In fact, the CHRAJ Report said “the Respondent [Mr. Adjei] opened USD Account Number 9040002473180 at the Stanbic Bank on 03 April 2017, after his appointment as CEO of PPA.”

Martin Amidu said, “I froze the bank accounts of all the suspects together with their legal entities.”

Information available to The Fourth Estate, however, indicates all the monies in the accounts have been withdrawn.

Our sources say, the freezing order expired and Mr. Adjei applied to the court to have it lifted. The sources say the OSP could not have kept the account frozen for more than 12 months without acting on the reason for which the account was frozen.
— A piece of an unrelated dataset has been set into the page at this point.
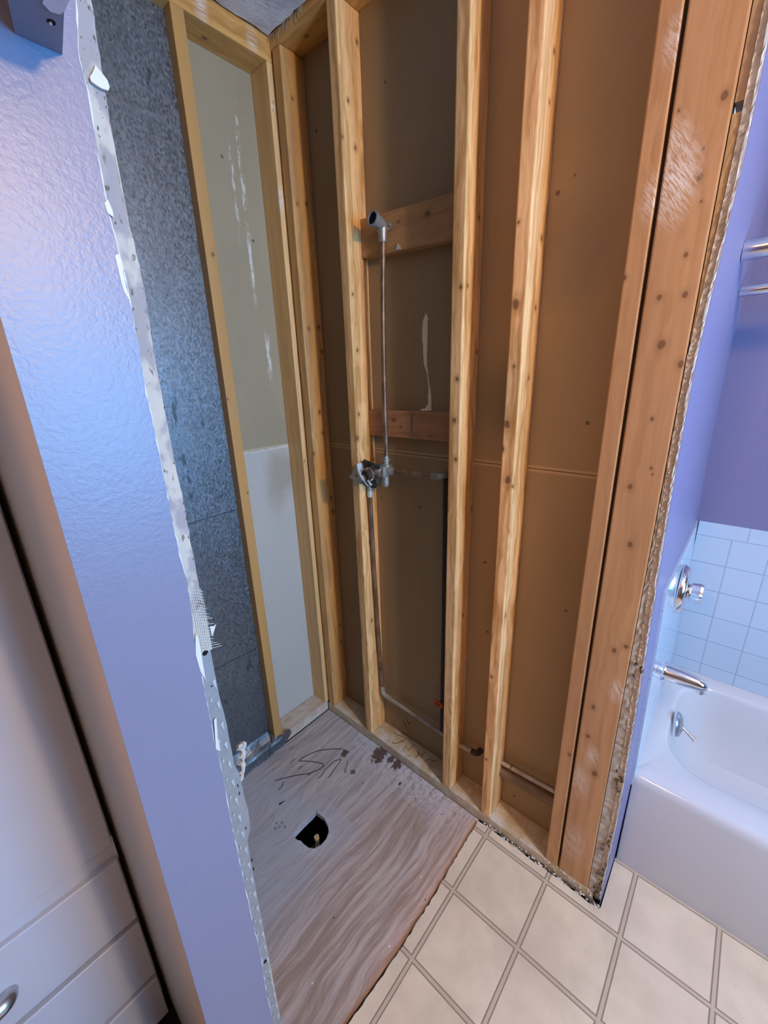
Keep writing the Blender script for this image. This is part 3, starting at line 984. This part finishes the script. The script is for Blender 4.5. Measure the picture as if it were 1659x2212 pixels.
zt = 2.4205
board('corner_stud', 'thick knotty stud in the back corner of the pipe wall', 'wall stud', -0.0868, 0.0, 0.008, 0.046, PT + .0005, zt, 'z', dict(light=WL, dark=(0.43, 0.235, 0.105), seed=11,
      knots=K(((-0.018, 0.046, 2.033), .005), ((-0.056, 0.046, 2.042), .006), ((-0.033, 0.046, 2.306), .005), ((-0.025, 0.046, 1.666), .007), ((-0.071, 0.046, 1.673), .007), ((-0.076, 0.046, 1.592), .006), ((-0.044, 0.046, 1.381), .007), ((-0.052, 0.046, 1.303), .006), ((-0.001, 0.046, 1.231), .007), ((-0.07, 0.046, 1.041), .007), ((-0.074, 0.046, 0.981), .007), ((-0.07, 0.046, 0.447), .005), ((-0.068, 0.046, 0.362), .005))), 0.004)
board('corner_stud', 'thin pale stud edge in the corner at the right of the grey drywall', 'wall stud', -0.0180, 0.0165, -0.0868, -0.001, 0.0465, 2.394, 'z', dict(light=(0.80, 0.50, 0.20), dark=(0.62, 0.38, 0.17), seed=12, knots=K(((0.01, 0, 1.2), .004), ((0.005, 0, 2.3), .003), ((0.008, 0, 2.28), .003)), smears=[(0.01, 0, 2.05, 0.03, 0.7), (0.01, 0, 2.29, 0.02, 0.6)]), 0.0015)
board('wall_stud', 'knotty stud behind the chrome shower valve', 'wall stud', -0.0868, 0.0, 0.2486, 0.2833, PT + .0005, zt, 'z', dict(light=(0.92, 0.56, 0.24), dark=WD, seed=13,
      knots=K(((-0.051, 0.2833, 2.115), .006), ((-0.03, 0.2833, 2.214), .005), ((-0.002, 0.2833, 2.125), .004), ((-0.012, 0.2833, 1.74), .005), ((-0.021, 0.2833, 1.581), .006), ((-0.014, 0.2833, 1.382), .006), ((-0.002, 0.2833, 1.304), .008), ((-0.074, 0.2833, 2.355), .005), ((-0.076, 0.2833, 1.843), .005), ((-0.042, 0.2833, 0.918), .007), ((-0.065, 0.2833, 0.775), .005), ((-0.031, 0.2833, 0.586), .006), ((-0.08, .2833, 1.22), .006))), 0.0035)
board('wall_stud', 'pale stud at the right ends of the two wooden blocks', 'wall stud', -0.0868, 0.0, 0.6440, 0.6787, PT + .0005, zt, 'z', dict(light=(0.93, 0.59, 0.27), dark=WD, seed=14,
      knots=K(((0.0, 0.671, 1.7), .005), ((0.0, 0.667, 1.486), .006), ((0.0, 0.661, 1.379), .007), ((0.0, 0.668, 1.273), .006), ((-0.019, 0.6787, 1.704), .005), ((-0.063, 0.6787, 1.857), .005), ((-0.077, 0.6787, 1.553), .005), ((-0.051, 0.6787, 0.754), .005), ((-0.084, 0.6787, 1.108), .006))), 0.0035)
board('wall_stud', 'pale stud with dark knots down its narrow edge, right of the paired blocks', 'wall stud', -0.0868, 0.0, 0.8042, 0.8389, PT + .0005, zt, 'z', dict(light=(0.93, 0.60, 0.29), dark=WD, seed=15,
      knots=K(((0.0, 0.817, 1.644), .011), ((0.0, 0.822, 1.51), .004), ((0.0, 0.813, 1.375), .010), ((0.0, 0.806, 1.313), .006), ((0.0, 0.825, 1.235), .010), ((0.0, 0.811, 1.804), .004), ((0.0, 0.814, 0.619), .005), ((0.0, 0.813, 0.289), .005), ((-0.058, 0.8389, 1.639), .006), ((-0.049, 0.8389, 1.483), .006), ((-0.053, 0.8389, 2.099), .005), ((-0.049, 0.8389, 2.018), .004), ((-0.062, 0.8389, 1.78), .006), ((-0.004, 0.8389, 1.22), .006), ((-0.013, 0.8389, 0.836), .005))), 0.0035)
board('end_stud', 'reddish narrow stud left of the dark gap at the wall end', 'wall stud', -0.0868, 0.0, 1.0311, 1.0662, PT + .0005, zt, 'z', dict(light=(0.54, 0.30, 0.135), dark=(0.41, 0.205, 0.085), seed=16, knots=K(((0, 1.057, 0.487), .006), ((0, 1.035, 1.662), .004)), smears=[(0, 1.06, 1.784, 0.03, 0.6), (0, 1.06, 2.0, 0.03, 0.5)]), 0.003)
kn = [(1.097, 1.62, .007), (1.136, 1.619, .007), (1.113, 1.537, .010), (1.131, 1.302, .004), (1.099, 1.258, .008), (1.117, 1.13, .008), (1.149, 1.501, .008), (1.142, 1.899, .008), (1.128, 1.797, .007), (1.082, 1.901, .004), (1.127, 1.683, .005), (1.143, 0.879, .008), (1.121, 0.858, .008), (1.096, 0.675, .008), (1.124, 0.469, .011), (1.094, 0.578, .008), (1.136, 1.76, .003), (1.126, 1.836, .003), (1.135, 1.29, .003), (1.118, 1.40, .005)]
board('end_board', 'wide flat board with knots and white plaster scrapes at the wall end', 'wall board', -0.036, 0.0, 1.0727, 1.1545, PT + .0005, zt, 'z', dict(light=(0.56, 0.31, 0.145), dark=(0.42, 0.215, 0.09), seed=17, knots=[(0, y, z, r * 0.8) for y, z, r in kn], smears=[(0, 1.094, 1.80, 0.055, 0.95), (0, 1.085, 1.86, 0.03, 0.6), (0, 1.11, 0.52, 0.03, 0.7), (0, 1.09, 0.42, 0.05, 0.5), (0, 1.10, 0.18, 0.06, 0.4), (0, 1.14, 0.75, 0.03, 0.6)]), 0.003)
board('back_wall_stud', 'stud on the back wall between galvanized sheet and grey drywall', 'wall stud', 0.2585, 0.2932, -0.0868, -0.0005, 0.0465, 2.394, 'z', dict(light=(0.55, 0.295, 0.088), dark=(0.53, 0.31, 0.12), seed=18, knots=K(((0.271, 0, 1.851), .006), ((0.289, 0, 1.445), .004), ((0.251, 0, 1.889), .004), ((0.265, 0, 1.129), .004))), 0.002)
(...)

The Fourth Estate’s sources further revealed that when Martin Amidu resigned from office in 2020, investigations into the “Contracts for Sale” scandal stalled.
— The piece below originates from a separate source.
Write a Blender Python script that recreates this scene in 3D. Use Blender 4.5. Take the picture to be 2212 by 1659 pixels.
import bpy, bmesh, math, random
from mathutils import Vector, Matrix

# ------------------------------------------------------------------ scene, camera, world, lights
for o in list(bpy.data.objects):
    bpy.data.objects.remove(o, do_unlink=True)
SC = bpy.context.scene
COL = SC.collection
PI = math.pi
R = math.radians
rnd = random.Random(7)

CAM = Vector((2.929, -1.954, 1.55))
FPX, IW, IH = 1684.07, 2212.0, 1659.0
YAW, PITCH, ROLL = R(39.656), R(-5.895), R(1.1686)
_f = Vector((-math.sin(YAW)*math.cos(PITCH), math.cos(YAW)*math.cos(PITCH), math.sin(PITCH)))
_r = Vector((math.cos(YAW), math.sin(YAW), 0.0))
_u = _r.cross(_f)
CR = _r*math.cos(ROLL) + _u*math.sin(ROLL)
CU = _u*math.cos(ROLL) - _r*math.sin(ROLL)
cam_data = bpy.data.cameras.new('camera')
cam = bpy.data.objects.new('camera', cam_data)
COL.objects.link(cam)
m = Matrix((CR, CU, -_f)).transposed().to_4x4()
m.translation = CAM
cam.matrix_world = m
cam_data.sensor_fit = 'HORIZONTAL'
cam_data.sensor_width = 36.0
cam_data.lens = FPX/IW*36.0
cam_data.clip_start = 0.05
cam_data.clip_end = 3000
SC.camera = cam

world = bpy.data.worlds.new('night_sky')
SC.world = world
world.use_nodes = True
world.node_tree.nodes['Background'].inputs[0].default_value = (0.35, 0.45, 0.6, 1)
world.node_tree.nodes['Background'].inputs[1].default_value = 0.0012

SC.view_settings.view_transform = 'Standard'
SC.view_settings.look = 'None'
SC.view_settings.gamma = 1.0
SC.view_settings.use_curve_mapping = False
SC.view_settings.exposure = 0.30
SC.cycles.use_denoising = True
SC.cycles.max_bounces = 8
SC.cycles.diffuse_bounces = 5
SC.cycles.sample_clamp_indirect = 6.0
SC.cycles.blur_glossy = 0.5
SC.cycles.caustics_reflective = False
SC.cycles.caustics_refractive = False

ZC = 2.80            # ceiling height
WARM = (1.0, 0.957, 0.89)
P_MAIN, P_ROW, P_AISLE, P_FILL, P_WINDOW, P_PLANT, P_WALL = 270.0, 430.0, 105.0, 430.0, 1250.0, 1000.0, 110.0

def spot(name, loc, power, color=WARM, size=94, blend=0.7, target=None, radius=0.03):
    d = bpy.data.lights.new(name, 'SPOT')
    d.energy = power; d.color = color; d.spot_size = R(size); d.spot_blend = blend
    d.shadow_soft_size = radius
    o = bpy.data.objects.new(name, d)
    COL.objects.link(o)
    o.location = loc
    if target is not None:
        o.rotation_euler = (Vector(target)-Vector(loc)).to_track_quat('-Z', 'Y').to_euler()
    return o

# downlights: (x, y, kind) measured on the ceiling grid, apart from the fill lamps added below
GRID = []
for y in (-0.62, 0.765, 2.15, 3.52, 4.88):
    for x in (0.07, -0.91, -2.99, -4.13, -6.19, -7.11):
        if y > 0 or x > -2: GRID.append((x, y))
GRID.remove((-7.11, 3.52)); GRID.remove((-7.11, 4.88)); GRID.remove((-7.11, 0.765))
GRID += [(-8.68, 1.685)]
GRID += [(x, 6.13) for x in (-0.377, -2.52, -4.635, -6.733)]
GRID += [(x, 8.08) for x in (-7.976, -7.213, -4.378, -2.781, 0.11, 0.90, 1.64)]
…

In the intervening period between his resignation and the assumption of office of his successor, AB Adjei went to court and had the freezing order lifted.

He then proceeded to clear all the funds in the various accounts he held.

According to sources, other state agencies such as the Financial Intelligence Centre (FIC) could have frozen the accounts when the OSP’s order had expired. If this was done, the accounts would still remain frozen by the time the case was ready for prosecution.

The FIC, according to sources, is the body that could have flagged and dealt with the huge sums of cash deposits passing through Mr. Adjei’s accounts even if he was not involved in the “Contracts for Sale” scandal.

In February 2022, the Special Prosecutor, Kissi Agyebeng, said his office would soon announce the conclusion and further actions to be taken on three corruption-related cases soon.

The three were among 45 corruption cases that were being investigated by the Office of the Special Prosecutor (OSP), and the “Contracts for Sale” was one of the three.

It is yet to be seen whether the prosecution would focus on Mr. Adjei’s and his company’s involvement in the sale of the government contracts or the “unexplained” wealth he accumulated while in office or both.